After read the above text, I talked with Mark in IRC,  here is the edited (remove unnecessary part) conversation log,

coly: it’is an excellent material for DLM lock levels of ocfs2!
mark: specially if that helps folks understand what’s happening in dlmglue.c
* mark knows that code can be…. hard to follow  ;)
mark: another thing you might want to take note of – this whole “cancel convert” business is there because the dlm allows a process to retain it’s current lock level while asking for an escalation
coly: one thing I am not clear is, what’s the functionality of dlmglue.c ? like the name, glue ?
mark: if you think about it – being forced to drop the lock and re-acquire would eliminate the possibility of deadlock, at the expense of performance
mark: think of dlmglue.c as the layer of code which abstracts away the dlm interface for the fs
mark: as part of that abstraction, file system lock management is wholly contained within dlmglue.c
coly: only dlmglue.c acts as a abstract layer ?  and the real job is done by fsdlm or o2dlm ?
mark: yes
mark: dlmglue is never actually creating resources itself – it’s asking the dlm on behalf of the file system
mark: aside from code cleanliness, dlmglue provides a number of features the fs needs that the dlm (rightfully) does not provide
coly: which kind of ?
mark: lock caching for example – you’ll notice that we keep counts on the locks in dlmglue
mark: also, whatever fs specific actions might be needed as part of a lock transition are initiated from dlmglue. an example of that would be checkpointing inode changes before allowing other nodes access, etc
coly: yeah, that’s one more thing confusing me.
coly:  It’s not clear to me yet, for the conception of upconvert and downconvert
coly: when it combined with ast and bast
coly: have you checked out the “dlmbook” pdf? it explains the dlm api (which once you understand, makes dlmglue a lot easier to figure out)
coly: yes, I read it. but because I didn’t know ast and bast before, I don’t have conception on what happens in ast and bast
coly: is it something like the signal handler ?

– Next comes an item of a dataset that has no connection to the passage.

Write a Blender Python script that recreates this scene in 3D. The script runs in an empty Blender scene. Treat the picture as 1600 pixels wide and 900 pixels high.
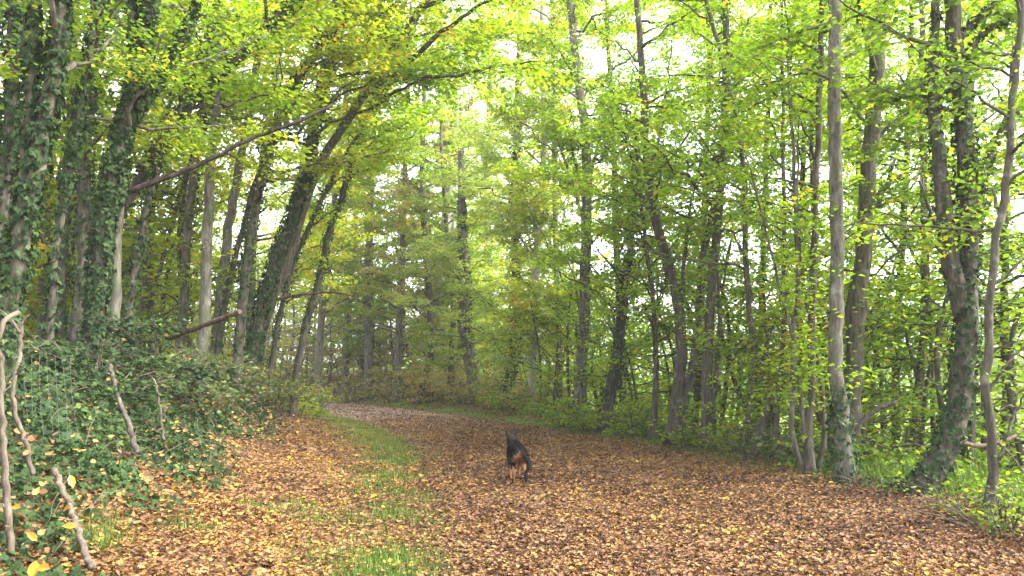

mark: ast and bast though are just callbacks we pass to the dlm. one (ast) is used to tell fs that a request is complete, the other (bast) is used to tell fs that a lock is blocking progress from another node
coly: when an ast is triggered, what will happen ? the node received the ast can make sure the requested lock level is granted ?
mark: generally yes. the procedure is: dlmglue fires off a request… some time later, the ast callback is run and the status it passes to dlmglue indicates whether the operation succeeded
coly: if a node receives a bast, what will happen ? I mean, are there options (e.g. release its lock, or ignore the bast) ?
mark: release the lock once possible
mark: that’s the only action that doesn’t lockup the cluster  ;)
coly: I see, once a node receives a bast, it should try best to downconvert the coresponded lock to NL.
coly: it’s a little bit clear to me :-)

I recite the log other than my own understanding, it can be helpful to get the basic conception of OCFS2′s dlm levels and what ast and bast do.